See Securing Vulnerability Scanning.

Monitoring

To monitor scanning activity, Vulnerability Scanning integrates with these other services in Oracle Cloud Infrastructure.

  • The Audit service automatically records calls to all public Vulnerability Scanning API endpoints as log entries. See Overview of Audit.
  • The Monitoring service enables you to monitor your Vulnerability Scanning resources using metrics and alarms. See Scanning Metrics.
  • The Events service allows your development teams to automatically respond when a Vulnerability Scanning resource changes its state. See Scanning Events.

Getting Started

Use the Vulnerability Scanning service to check for security vulnerabilities in the Compute instances for a single compartment.

  1. Create Vulnerability Scanning IAM Policies.

    If you aren’t an administrator, you must be given access to the Vulnerability Scanning service in a policy (IAM)  written by an administrator.

  2. Create the Required IAM Policy for Compute Scanning Recipes.

    An administrator must grant the Vulnerability Scanning service permission to activate the Vulnerability Scanning agent on your target Compute instances.

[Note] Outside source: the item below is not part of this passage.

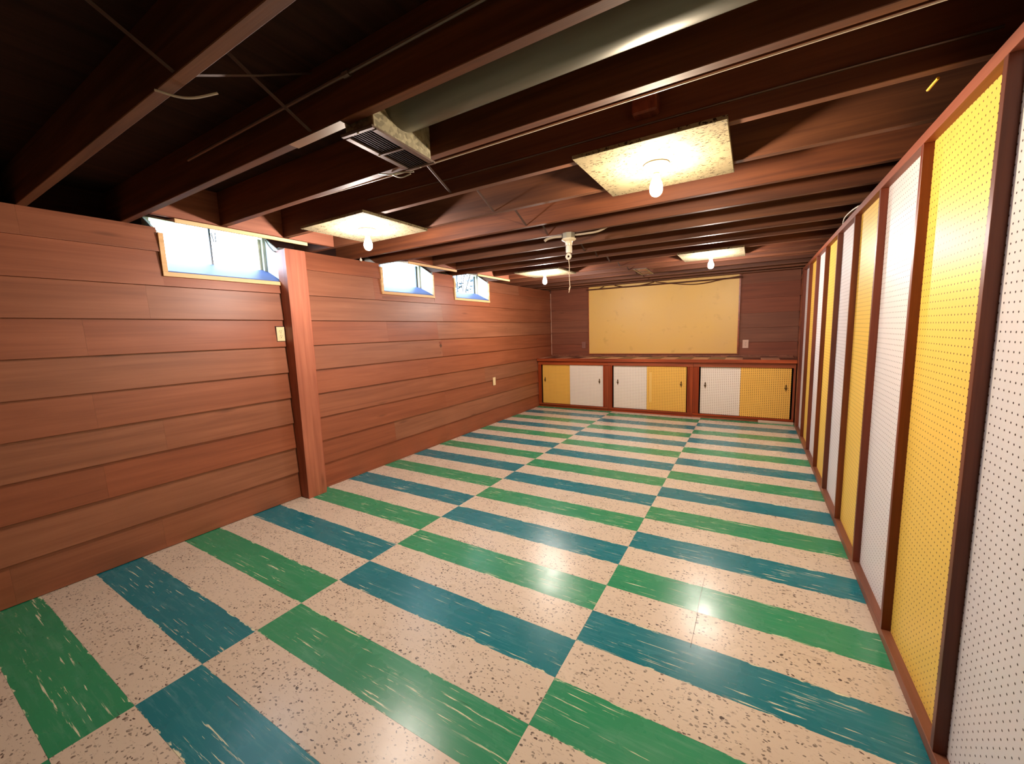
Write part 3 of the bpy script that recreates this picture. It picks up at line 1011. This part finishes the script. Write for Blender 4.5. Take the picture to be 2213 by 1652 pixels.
# ---------------------------------------------------------------- wall plates
def outlet(name, c, face, label, cat, mat, kind='duplex', w=0.070, h=0.115, raised=False):
    """face: 'x' looks along +x, 'y' looks along -y"""
    e = empty(name, c, None, label, cat)

    def loc(u, v, d):   # u to the right as seen, v up, d out of the wall
        return (c[0] + d, c[1] + u, c[2] + v) if face == 'x' else (c[0] + u, c[1] - d, c[2] + v)

    def slab(nm, m, u0, u1, v0, v1, d0, d1, bev=0.001):
        a, b = loc(u0, v0, d0), loc(u1, v1, d1)
        return box(nm, m, e, min(a[0], b[0]), max(a[0], b[0]), min(a[1], b[1]), max(a[1], b[1]), min(a[2], b[2]), max(a[2], b[2]), bev)
    d0 = 0.0
    if raised:
        slab('wall_box', 'slot', -w / 2 - 0.004, w / 2 + 0.003, -h / 2 - 0.006, h / 2 + 0.008, -0.006, 0.004, 0)
        d0 = 0.004
    slab('plate', mat, -w / 2, w / 2, -h / 2, h / 2, d0, d0 + 0.005, 0.0015)
    if kind == 'duplex':
        for v in (0.021, -0.021):
            bm = bmesh.new()
            bm_lathe(bm, [(0, 0), (0.0165, 0), (0.0165, 0.002), (0, 0.002)], 16)
            R = Matrix.Rotation(math.pi / 2, 3, 'Y') if face == 'x' else Matrix.Rotation(math.pi / 2, 3, 'X')
            bmesh.ops.rotate(bm, verts=bm.verts, matrix=R)
            bmesh.ops.translate(bm, verts=bm.verts, vec=loc(0, v, d0 + 0.005))
            rc = obj('receptacle', bm, mat, e)
            bm = bmesh.new()
            for (u0, u1, v0, v1) in ((-0.008, -0.005, 0.001, 0.010), (0.005, 0.008, 0.000, 0.010), (-0.003, 0.003, -0.011, -0.006)):
                a, b = loc(u0, v + v0, d0 + 0.007), loc(u1, v + v1, d0 + 0.0075)
                bm_box(bm, min(a[0], b[0]), max(a[0], b[0]), min(a[1], b[1]), max(a[1], b[1]), min(a[2], b[2]), max(a[2], b[2]))
            obj('slot', bm, 'slot', rc)
        slab('screw', 'slot', -0.002, 0.002, -0.002, 0.002, d0 + 0.005, d0 + 0.006, 0)
    elif kind == 'blank':
        slab('screw', 'slot', -0.002, 0.002, -0.044, -0.040, 0.005, 0.006, 0)
    return e


outlet('outlet', (XL - 0.003, 1.963, 1.462), 'x', 'ivory duplex outlet with a dark gap round it beside the clad post', 'outlet', 'ivory', w=0.066, h=0.118, raised=True)
outlet('wall_plate', (XL + 0.001, 5.228, 0.66), 'x', 'narrow ivory plate low on the plank wall, near the cabinets', 'wall plate', 'ivory', 'blank', w=0.07, h=0.125)
outlet('outlet', (-2.776, YB - 0.004, 1.123), 'y', 'brown outlet plate left of the yellow board', 'outlet', 'pinkplate', w=0.076, h=0.125)
outlet('outlet', (-0.09, YB - 0.004, 1.112), 'y', 'pale outlet plate right of the yellow board', 'outlet', 'stick_white', w=0.082, h=0.13)

# ---------------------------------------------------------------- counter and cabinets
CF = 6.74
ct = empty('countertop', (-1.46, 6.7, 0.86), None, 'long countertop of brown and pink tiles with a reddish wood edge', 'countertop')
box('slab', 'grout', ct, XL + 0.003, XP - 0.035, 6.722, YB - 0.001, 0.862, 0.905)
box('edge_board', 'cab_x', ct, XL + 0.001, XP - 0.033, 6.700, 6.721, 0.862, 0.912, 0.002)
box('back_cleat', 'plate', ct, XL + 0.006, XP - 0.036, YB - 0.022, YB - 0.0015, 0.914, 0.938, 0.001)
xs = []
xx = -1.025
while xx > XL + 0.02:
    xx -= 0.228
xs = []
while xx < XP:
    xs.append(xx)
    xx += 0.228
for i, xa in enumerate(xs):
    a, b = max(xa, XL + 0.004), min(xa + 0.228, XP - 0.036)
    if b - a < 0.01:
        continue
    dark = round((xa + 1.025) / 0.228) % 2 == 0
    for j in range(3):
        ya = 6.7225 + j * 0.2155
        dd = dark if j < 2 else not dark
        box('tile', 'ct_dark' if dd else 'ct_light', ct, a + 0.0006, b - 0.0006, ya + 0.0006, min(ya + 0.2149, YB - 0.023), 0.905, 0.9135)


def handle(parent, x, y, z):
    """ornate drop pull: two-lobed back plate and a bail"""
    bm = bmesh.new()
    prof = [(0, 0.052), (0.003, 0.048), (0.004, 0.040), (0.010, 0.030), (0.011, 0.024), (0.004, 0.015), (0.006, 0.008), (0.013, -0.004), (0.015, -0.012), (0.010, -0.022),
            (0.004, -0.030), (0.005, -0.040), (0.002, -0.050), (0, -0.054)]
    bm_lathe(bm, prof, 12, (x, y, z), sy=0.28)
    h = obj('pull', bm, 'brass', parent, smooth=True, origin=(x, y, z))
    bm = bmesh.new()
    bm_tube(bm, curve([(x - 0.011, y - 0.003, z + 0.012), (x - 0.014, y - 0.016, z), (x - 0.007, y - 0.019, z - 0.014), (x, y - 0.019, z - 0.018), (x + 0.007, y - 0.019, z - 0.014),
                       (x + 0.014, y - 0.016, z), (x + 0.011, y - 0.003, z + 0.012)], 4), 0.0022, 6)
    obj('bail', bm, 'brass', h, smooth=True, origin=(x, y, z))
    return h


UN = [(-3.45, -2.11, -3.374, -2.822, -2.198, ('door_y', 'door_w'), 1, (-3.323, -2.268), 'left base cabinet with yellow and white pegboard sliding doors, against the plank wall', None),
      (-2.108, -0.77, -2.022, -1.467, -0.866, ('door_w', 'door_y'), 1, (-1.950, -0.940), 'middle base cabinet with white and yellow sliding doors, pale strip on the yellow one', None),
      (-0.768, 0.535, -0.666, -0.130, 0.488, ('door_w', 'door_y'), 1, (-0.598, 0.430), 'right base cabinet with white and yellow sliding doors, next to the pegboard wall', None)]
for ui, (xa, xb, da, dm, db, mats, front, hx, lab, g) in enumerate(UN):
    e = empty('base_cabinet', ((xa + xb) / 2, CF, 0), None, lab, 'cabinet', 'base cabinets under the far countertop')
    # carcass: back, sides, bottom
    bm = bmesh.new()
    bm_box(bm, xa + 0.002, xb - 0.002, 7.34, 7.352, 0.05, 0.858)
    bm_box(bm, xa + 0.002, xa + 0.018, CF + 0.05, 7.34, 0.05, 0.858)
    bm_box(bm, xb - 0.018, xb - 0.002, CF + 0.05, 7.34, 0.05, 0.858)
    bm_box(bm, xa + 0.018, xb - 0.018, CF + 0.05, 7.34, 0.05, 0.062)
    obj('carcass', bm, 'black', e)
    box('top_rail', 'cab_x', e, xa, xb, CF, CF + 0.02, 0.795, 0.860, 0.0015)
    box('bottom_rail', 'cab_x', e, xa, xb, CF, CF + 0.02, 0.038, 0.066, 0.0015)
    box('toe_board', 'cab_x', e, xa, xb, CF + 0.018, CF + 0.034, 0.0005, 0.037)
    # stiles and filler boards
    if ui == 0:
        box('stile', 'cab_z', e, xa, da - 0.016, CF, CF + 0.02, 0.066, 0.795, 0.0015)
        box('stile', 'cab_z', e, db + 0.002, db + 0.022, CF, CF + 0.02, 0.066, 0.795, 0.0015)
        box('filler_board', 'cab_z', e, db + 0.022, xb, CF + 0.012, CF + 0.022, 0.066, 0.795)
    elif ui == 1:
        box('filler_board', 'cab_z', e, xa, da - 0.036, CF + 0.012, CF + 0.022, 0.066, 0.795)
        box('stile', 'cab_z', e, da - 0.036, da - 0.016, CF, CF + 0.02, 0.066, 0.795, 0.0015)
        box('stile', 'cab_z', e, db + 0.016, db + 0.036, CF, CF + 0.02, 0.066, 0.795, 0.0015)
        box('filler_board', 'cab_z', e, db + 0.036, xb, CF + 0.012, CF + 0.022, 0.066, 0.795)
    else:
        box('filler_board', 'cab_z', e, xa, da - 0.040, CF + 0.012, CF + 0.022, 0.066, 0.795)
        box('stile', 'cab_z', e, da - 0.040, da - 0.018, CF, CF + 0.02, 0.066, 0.795, 0.0015)
        box('stile', 'cab_z', e, db + 0.020, xb, CF, CF + 0.02, 0.066, 0.795, 0.0015)
    for di in range(2):
        a, b = ((da, dm), (dm, db))[di]
        if di == 0:
            b += 0.02
        yy = CF + (0.034 if di != front else 0.024)
        bm = bmesh.new()
        bm_box(bm, a, b, yy, yy + 0.006, 0.068, 0.793)
        d = obj('door', bm, mats[di], e, origin=((a + b) / 2, yy, 0.07))
        handle(d, hx[di], yy - 0.003, 0.512)
    if ui == 1:
        yy = CF + 0.024
        bm = bmesh.new()
        bm_box(bm, -1.425, -1.388, yy - 0.005, yy - 0.0005, 0.20, 0.69)
        obj('door_strip', bm, 'yellow_panel', e, bevel=0.001)
tag(box('loose_strip', 'stick_white', None, 0.112, 0.535, CF - 0.03, CF - 0.012, 0.0005, 0.036, 0.001), 'pale pink strip of board lying at the foot of the right cabinet', 'wood strip')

  3. Open the navigation menu and click Identity & Security. Click Scanning.
  4. Click Create Scan Recipe.
  5. Click Create Target.

    For Target compartment, select the compartment that contains the Compute instances you want to scan.

    See Creating a Compute Target.

  6. Click View Scan Result.

    Results are typically available 15 minutes after creating a target, but it can take up to 24 hours.

    See Listing Host Scans.

  7. (Optional) Scanning with Cloud Guard

If you run into problems, see Troubleshooting the Vulnerability Scanning service.